TASK INSTRUCTIONS.
Transcribe the listing below from its opening line up to and including the line that contains "M_CAB, fan, True)"; reproduce nothing else.

** Start GIVEN ENTRIES **

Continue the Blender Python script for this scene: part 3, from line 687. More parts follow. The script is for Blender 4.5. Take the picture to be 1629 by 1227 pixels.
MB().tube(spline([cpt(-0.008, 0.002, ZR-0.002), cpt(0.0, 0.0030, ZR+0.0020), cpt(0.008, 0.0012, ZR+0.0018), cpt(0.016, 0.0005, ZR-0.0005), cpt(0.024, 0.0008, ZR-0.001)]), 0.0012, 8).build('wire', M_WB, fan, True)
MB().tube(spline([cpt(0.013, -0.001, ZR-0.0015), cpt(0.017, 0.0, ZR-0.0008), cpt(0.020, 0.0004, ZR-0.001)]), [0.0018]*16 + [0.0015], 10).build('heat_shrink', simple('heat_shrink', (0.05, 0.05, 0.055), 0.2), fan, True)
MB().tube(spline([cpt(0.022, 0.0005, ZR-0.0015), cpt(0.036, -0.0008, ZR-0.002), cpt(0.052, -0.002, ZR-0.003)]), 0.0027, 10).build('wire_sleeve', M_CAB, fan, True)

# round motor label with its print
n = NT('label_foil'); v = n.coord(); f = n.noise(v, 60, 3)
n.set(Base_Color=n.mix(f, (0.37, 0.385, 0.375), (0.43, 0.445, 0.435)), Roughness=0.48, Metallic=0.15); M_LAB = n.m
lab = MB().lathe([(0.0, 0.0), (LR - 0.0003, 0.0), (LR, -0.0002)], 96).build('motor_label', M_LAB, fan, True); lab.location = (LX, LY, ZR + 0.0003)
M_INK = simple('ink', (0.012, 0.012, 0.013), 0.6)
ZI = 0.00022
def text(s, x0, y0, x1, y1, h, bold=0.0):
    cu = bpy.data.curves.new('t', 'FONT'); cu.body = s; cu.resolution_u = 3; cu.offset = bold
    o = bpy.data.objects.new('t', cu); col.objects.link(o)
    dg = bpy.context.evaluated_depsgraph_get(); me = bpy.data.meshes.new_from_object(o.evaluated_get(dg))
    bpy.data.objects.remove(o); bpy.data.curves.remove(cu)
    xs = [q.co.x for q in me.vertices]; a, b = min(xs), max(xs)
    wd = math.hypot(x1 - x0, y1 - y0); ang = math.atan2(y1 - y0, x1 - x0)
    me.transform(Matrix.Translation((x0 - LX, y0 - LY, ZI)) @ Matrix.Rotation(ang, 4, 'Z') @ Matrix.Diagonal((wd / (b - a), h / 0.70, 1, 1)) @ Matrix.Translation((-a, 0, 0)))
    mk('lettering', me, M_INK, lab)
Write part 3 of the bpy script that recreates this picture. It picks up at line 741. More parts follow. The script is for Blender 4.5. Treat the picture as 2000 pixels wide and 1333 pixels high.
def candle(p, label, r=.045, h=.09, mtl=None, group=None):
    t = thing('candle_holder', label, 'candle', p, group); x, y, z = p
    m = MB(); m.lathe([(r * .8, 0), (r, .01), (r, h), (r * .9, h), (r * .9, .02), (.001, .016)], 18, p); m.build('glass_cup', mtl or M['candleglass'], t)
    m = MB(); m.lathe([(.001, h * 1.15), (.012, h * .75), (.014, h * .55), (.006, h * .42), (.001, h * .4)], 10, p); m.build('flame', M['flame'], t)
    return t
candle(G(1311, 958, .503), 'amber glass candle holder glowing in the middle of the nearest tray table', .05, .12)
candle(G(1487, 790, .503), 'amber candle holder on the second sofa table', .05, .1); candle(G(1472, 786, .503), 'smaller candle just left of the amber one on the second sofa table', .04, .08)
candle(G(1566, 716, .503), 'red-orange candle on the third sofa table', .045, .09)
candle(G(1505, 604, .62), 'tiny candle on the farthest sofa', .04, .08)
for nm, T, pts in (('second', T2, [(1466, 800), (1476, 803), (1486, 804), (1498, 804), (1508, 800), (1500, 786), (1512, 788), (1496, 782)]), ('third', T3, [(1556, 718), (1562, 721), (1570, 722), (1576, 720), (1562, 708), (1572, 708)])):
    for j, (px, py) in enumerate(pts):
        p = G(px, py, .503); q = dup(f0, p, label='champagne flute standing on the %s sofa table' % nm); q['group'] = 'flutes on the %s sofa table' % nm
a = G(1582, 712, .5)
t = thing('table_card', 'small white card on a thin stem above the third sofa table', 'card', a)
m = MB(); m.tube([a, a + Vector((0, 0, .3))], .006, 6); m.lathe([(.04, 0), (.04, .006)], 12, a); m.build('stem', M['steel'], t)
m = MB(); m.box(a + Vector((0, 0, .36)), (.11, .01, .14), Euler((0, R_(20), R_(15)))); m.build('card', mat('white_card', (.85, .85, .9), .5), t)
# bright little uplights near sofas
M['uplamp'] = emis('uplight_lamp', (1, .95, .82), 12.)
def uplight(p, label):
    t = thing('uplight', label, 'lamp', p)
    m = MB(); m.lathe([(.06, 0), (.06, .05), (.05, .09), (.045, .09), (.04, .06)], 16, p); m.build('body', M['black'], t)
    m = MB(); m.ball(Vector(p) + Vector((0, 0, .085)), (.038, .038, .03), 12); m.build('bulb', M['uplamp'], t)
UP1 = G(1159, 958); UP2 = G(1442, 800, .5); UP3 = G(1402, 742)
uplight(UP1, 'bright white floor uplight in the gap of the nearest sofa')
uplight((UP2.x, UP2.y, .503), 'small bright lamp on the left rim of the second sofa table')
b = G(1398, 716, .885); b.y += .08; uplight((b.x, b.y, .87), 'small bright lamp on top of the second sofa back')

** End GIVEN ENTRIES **

ANSWER TO THIS TASK.
Continue the Blender Python script for this scene: part 3, from line 687. More parts follow. The script is for Blender 4.5. Take the picture to be 1629 by 1227 pixels.
MB().tube(spline([cpt(-0.008, 0.002, ZR-0.002), cpt(0.0, 0.0030, ZR+0.0020), cpt(0.008, 0.0012, ZR+0.0018), cpt(0.016, 0.0005, ZR-0.0005), cpt(0.024, 0.0008, ZR-0.001)]), 0.0012, 8).build('wire', M_WB, fan, True)
MB().tube(spline([cpt(0.013, -0.001, ZR-0.0015), cpt(0.017, 0.0, ZR-0.0008), cpt(0.020, 0.0004, ZR-0.001)]), [0.0018]*16 + [0.0015], 10).build('heat_shrink', simple('heat_shrink', (0.05, 0.05, 0.055), 0.2), fan, True)
MB().tube(spline([cpt(0.022, 0.0005, ZR-0.0015), cpt(0.036, -0.0008, ZR-0.002), cpt(0.052, -0.002, ZR-0.003)]), 0.0027, 10).build('wire_sleeve', M_CAB, fan, True)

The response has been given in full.